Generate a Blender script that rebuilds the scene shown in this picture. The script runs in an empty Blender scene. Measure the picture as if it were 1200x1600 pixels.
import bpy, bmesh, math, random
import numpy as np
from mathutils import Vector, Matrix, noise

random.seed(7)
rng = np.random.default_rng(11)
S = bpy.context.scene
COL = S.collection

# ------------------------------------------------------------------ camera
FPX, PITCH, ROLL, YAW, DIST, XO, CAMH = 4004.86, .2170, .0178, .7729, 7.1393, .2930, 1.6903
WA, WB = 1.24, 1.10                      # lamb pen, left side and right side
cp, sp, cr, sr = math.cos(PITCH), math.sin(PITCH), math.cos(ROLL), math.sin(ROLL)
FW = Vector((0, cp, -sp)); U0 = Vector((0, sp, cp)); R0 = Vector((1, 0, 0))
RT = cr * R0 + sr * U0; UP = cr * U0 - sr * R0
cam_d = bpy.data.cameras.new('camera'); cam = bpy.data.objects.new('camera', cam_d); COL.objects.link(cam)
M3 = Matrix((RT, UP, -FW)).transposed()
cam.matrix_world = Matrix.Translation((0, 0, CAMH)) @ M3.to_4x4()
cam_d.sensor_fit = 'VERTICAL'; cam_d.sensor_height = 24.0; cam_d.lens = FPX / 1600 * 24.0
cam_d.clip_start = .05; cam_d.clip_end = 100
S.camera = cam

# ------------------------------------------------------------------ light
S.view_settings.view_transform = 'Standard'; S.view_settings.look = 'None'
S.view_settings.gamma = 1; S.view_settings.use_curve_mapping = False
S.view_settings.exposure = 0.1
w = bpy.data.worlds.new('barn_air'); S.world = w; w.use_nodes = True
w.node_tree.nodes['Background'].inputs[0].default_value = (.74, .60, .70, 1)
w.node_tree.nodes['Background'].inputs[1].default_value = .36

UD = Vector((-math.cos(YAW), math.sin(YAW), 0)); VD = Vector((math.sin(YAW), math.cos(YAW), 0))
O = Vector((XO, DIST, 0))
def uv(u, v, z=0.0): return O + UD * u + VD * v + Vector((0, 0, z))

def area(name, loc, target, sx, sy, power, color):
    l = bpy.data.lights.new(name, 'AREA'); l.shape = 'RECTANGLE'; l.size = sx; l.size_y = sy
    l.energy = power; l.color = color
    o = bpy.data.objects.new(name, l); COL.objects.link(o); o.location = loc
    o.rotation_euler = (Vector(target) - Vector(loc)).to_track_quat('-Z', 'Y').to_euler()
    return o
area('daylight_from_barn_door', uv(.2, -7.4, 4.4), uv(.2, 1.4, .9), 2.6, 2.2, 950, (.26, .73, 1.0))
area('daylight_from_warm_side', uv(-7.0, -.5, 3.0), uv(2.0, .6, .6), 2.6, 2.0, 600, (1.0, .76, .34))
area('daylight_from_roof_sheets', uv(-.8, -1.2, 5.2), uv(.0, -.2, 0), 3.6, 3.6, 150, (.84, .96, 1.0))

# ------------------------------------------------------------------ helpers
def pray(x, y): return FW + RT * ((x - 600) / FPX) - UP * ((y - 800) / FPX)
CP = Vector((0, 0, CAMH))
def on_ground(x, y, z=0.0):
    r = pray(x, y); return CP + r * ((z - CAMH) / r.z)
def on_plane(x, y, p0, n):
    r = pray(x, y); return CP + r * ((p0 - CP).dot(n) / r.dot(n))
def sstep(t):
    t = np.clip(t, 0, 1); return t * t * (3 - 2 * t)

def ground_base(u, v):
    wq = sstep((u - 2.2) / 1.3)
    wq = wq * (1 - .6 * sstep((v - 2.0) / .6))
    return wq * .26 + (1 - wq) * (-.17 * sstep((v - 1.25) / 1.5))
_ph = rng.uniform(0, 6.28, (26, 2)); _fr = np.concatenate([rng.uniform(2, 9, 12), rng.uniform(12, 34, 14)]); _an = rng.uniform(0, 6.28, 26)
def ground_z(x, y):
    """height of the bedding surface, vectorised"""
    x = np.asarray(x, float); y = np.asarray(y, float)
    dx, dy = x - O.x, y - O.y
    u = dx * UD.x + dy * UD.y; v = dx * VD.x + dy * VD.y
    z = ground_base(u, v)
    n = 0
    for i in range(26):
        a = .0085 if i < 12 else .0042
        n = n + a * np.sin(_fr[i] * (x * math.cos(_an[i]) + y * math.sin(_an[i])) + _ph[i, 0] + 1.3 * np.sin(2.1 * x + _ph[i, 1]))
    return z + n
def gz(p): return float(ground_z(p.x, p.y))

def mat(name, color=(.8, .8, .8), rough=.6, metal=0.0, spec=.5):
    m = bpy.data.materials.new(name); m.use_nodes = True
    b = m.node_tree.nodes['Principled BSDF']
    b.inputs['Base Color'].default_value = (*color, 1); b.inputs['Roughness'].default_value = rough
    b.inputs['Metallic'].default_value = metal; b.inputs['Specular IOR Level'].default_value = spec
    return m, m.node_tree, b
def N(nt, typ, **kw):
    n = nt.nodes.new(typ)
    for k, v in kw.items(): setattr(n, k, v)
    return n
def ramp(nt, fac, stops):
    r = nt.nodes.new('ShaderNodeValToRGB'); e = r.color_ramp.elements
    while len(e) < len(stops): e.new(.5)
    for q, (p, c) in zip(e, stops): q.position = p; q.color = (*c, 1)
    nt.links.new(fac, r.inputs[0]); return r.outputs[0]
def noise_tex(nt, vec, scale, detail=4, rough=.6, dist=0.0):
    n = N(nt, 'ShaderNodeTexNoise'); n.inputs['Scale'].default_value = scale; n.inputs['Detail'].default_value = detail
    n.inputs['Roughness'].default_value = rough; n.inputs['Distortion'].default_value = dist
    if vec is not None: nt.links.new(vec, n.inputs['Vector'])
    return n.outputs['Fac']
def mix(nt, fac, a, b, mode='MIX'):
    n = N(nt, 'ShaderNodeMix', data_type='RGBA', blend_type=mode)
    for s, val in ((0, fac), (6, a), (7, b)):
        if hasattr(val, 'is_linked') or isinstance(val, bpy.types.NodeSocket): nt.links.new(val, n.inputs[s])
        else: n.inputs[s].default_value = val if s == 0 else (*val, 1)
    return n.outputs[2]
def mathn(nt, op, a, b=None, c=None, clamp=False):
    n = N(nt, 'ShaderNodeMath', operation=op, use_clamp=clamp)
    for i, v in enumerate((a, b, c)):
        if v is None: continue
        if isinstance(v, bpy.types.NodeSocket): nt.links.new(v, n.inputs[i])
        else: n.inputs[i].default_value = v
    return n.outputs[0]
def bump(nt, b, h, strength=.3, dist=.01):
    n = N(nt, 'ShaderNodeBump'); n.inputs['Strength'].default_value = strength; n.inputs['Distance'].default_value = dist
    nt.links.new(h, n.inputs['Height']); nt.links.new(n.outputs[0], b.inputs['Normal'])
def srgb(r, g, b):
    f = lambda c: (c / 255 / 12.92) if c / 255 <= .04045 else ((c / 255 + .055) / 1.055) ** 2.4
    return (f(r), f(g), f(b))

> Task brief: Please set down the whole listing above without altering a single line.

> Written response:
Generate a Blender script that rebuilds the scene shown in this picture. The script runs in an empty Blender scene. Measure the picture as if it were 1200x1600 pixels.
import bpy, bmesh, math, random
import numpy as np
from mathutils import Vector, Matrix, noise

random.seed(7)
rng = np.random.default_rng(11)
S = bpy.context.scene
COL = S.collection

# ------------------------------------------------------------------ camera
FPX, PITCH, ROLL, YAW, DIST, XO, CAMH = 4004.86, .2170, .0178, .7729, 7.1393, .2930, 1.6903
WA, WB = 1.24, 1.10                      # lamb pen, left side and right side
cp, sp, cr, sr = math.cos(PITCH), math.sin(PITCH), math.cos(ROLL), math.sin(ROLL)
FW = Vector((0, cp, -sp)); U0 = Vector((0, sp, cp)); R0 = Vector((1, 0, 0))
RT = cr * R0 + sr * U0; UP = cr * U0 - sr * R0
cam_d = bpy.data.cameras.new('camera'); cam = bpy.data.objects.new('camera', cam_d); COL.objects.link(cam)
M3 = Matrix((RT, UP, -FW)).transposed()
cam.matrix_world = Matrix.Translation((0, 0, CAMH)) @ M3.to_4x4()
cam_d.sensor_fit = 'VERTICAL'; cam_d.sensor_height = 24.0; cam_d.lens = FPX / 1600 * 24.0
cam_d.clip_start = .05; cam_d.clip_end = 100
S.camera = cam

# ------------------------------------------------------------------ light
S.view_settings.view_transform = 'Standard'; S.view_settings.look = 'None'
S.view_settings.gamma = 1; S.view_settings.use_curve_mapping = False
S.view_settings.exposure = 0.1
w = bpy.data.worlds.new('barn_air'); S.world = w; w.use_nodes = True
w.node_tree.nodes['Background'].inputs[0].default_value = (.74, .60, .70, 1)
w.node_tree.nodes['Background'].inputs[1].default_value = .36

UD = Vector((-math.cos(YAW), math.sin(YAW), 0)); VD = Vector((math.sin(YAW), math.cos(YAW), 0))
O = Vector((XO, DIST, 0))
def uv(u, v, z=0.0): return O + UD * u + VD * v + Vector((0, 0, z))

def area(name, loc, target, sx, sy, power, color):
    l = bpy.data.lights.new(name, 'AREA'); l.shape = 'RECTANGLE'; l.size = sx; l.size_y = sy
    l.energy = power; l.color = color
    o = bpy.data.objects.new(name, l); COL.objects.link(o); o.location = loc
    o.rotation_euler = (Vector(target) - Vector(loc)).to_track_quat('-Z', 'Y').to_euler()
    return o
area('daylight_from_barn_door', uv(.2, -7.4, 4.4), uv(.2, 1.4, .9), 2.6, 2.2, 950, (.26, .73, 1.0))
area('daylight_from_warm_side', uv(-7.0, -.5, 3.0), uv(2.0, .6, .6), 2.6, 2.0, 600, (1.0, .76, .34))
area('daylight_from_roof_sheets', uv(-.8, -1.2, 5.2), uv(.0, -.2, 0), 3.6, 3.6, 150, (.84, .96, 1.0))

# ------------------------------------------------------------------ helpers
def pray(x, y): return FW + RT * ((x - 600) / FPX) - UP * ((y - 800) / FPX)
CP = Vector((0, 0, CAMH))
def on_ground(x, y, z=0.0):
    r = pray(x, y); return CP + r * ((z - CAMH) / r.z)
def on_plane(x, y, p0, n):
    r = pray(x, y); return CP + r * ((p0 - CP).dot(n) / r.dot(n))
def sstep(t):
    t = np.clip(t, 0, 1); return t * t * (3 - 2 * t)

def ground_base(u, v):
    wq = sstep((u - 2.2) / 1.3)
    wq = wq * (1 - .6 * sstep((v - 2.0) / .6))
    return wq * .26 + (1 - wq) * (-.17 * sstep((v - 1.25) / 1.5))
_ph = rng.uniform(0, 6.28, (26, 2)); _fr = np.concatenate([rng.uniform(2, 9, 12), rng.uniform(12, 34, 14)]); _an = rng.uniform(0, 6.28, 26)
def ground_z(x, y):
    """height of the bedding surface, vectorised"""
    x = np.asarray(x, float); y = np.asarray(y, float)
    dx, dy = x - O.x, y - O.y
    u = dx * UD.x + dy * UD.y; v = dx * VD.x + dy * VD.y
    z = ground_base(u, v)
    n = 0
    for i in range(26):
        a = .0085 if i < 12 else .0042
        n = n + a * np.sin(_fr[i] * (x * math.cos(_an[i]) + y * math.sin(_an[i])) + _ph[i, 0] + 1.3 * np.sin(2.1 * x + _ph[i, 1]))
    return z + n
def gz(p): return float(ground_z(p.x, p.y))

def mat(name, color=(.8, .8, .8), rough=.6, metal=0.0, spec=.5):
    m = bpy.data.materials.new(name); m.use_nodes = True
    b = m.node_tree.nodes['Principled BSDF']
    b.inputs['Base Color'].default_value = (*color, 1); b.inputs['Roughness'].default_value = rough
    b.inputs['Metallic'].default_value = metal; b.inputs['Specular IOR Level'].default_value = spec
    return m, m.node_tree, b
def N(nt, typ, **kw):
    n = nt.nodes.new(typ)
    for k, v in kw.items(): setattr(n, k, v)
    return n
def ramp(nt, fac, stops):
    r = nt.nodes.new('ShaderNodeValToRGB'); e = r.color_ramp.elements
    while len(e) < len(stops): e.new(.5)
    for q, (p, c) in zip(e, stops): q.position = p; q.color = (*c, 1)
    nt.links.new(fac, r.inputs[0]); return r.outputs[0]
def noise_tex(nt, vec, scale, detail=4, rough=.6, dist=0.0):
    n = N(nt, 'ShaderNodeTexNoise'); n.inputs['Scale'].default_value = scale; n.inputs['Detail'].default_value = detail
    n.inputs['Roughness'].default_value = rough; n.inputs['Distortion'].default_value = dist
    if vec is not None: nt.links.new(vec, n.inputs['Vector'])
    return n.outputs['Fac']
def mix(nt, fac, a, b, mode='MIX'):
    n = N(nt, 'ShaderNodeMix', data_type='RGBA', blend_type=mode)
    for s, val in ((0, fac), (6, a), (7, b)):
        if hasattr(val, 'is_linked') or isinstance(val, bpy.types.NodeSocket): nt.links.new(val, n.inputs[s])
        else: n.inputs[s].default_value = val if s == 0 else (*val, 1)
    return n.outputs[2]
def mathn(nt, op, a, b=None, c=None, clamp=False):
    n = N(nt, 'ShaderNodeMath', operation=op, use_clamp=clamp)
    for i, v in enumerate((a, b, c)):
        if v is None: continue
        if isinstance(v, bpy.types.NodeSocket): nt.links.new(v, n.inputs[i])
        else: n.inputs[i].default_value = v
    return n.outputs[0]
def bump(nt, b, h, strength=.3, dist=.01):
    n = N(nt, 'ShaderNodeBump'); n.inputs['Strength'].default_value = strength; n.inputs['Distance'].default_value = dist
    nt.links.new(h, n.inputs['Height']); nt.links.new(n.outputs[0], b.inputs['Normal'])
def srgb(r, g, b):
    f = lambda c: (c / 255 / 12.92) if c / 255 <= .04045 else ((c / 255 + .055) / 1.055) ** 2.4
    return (f(r), f(g), f(b))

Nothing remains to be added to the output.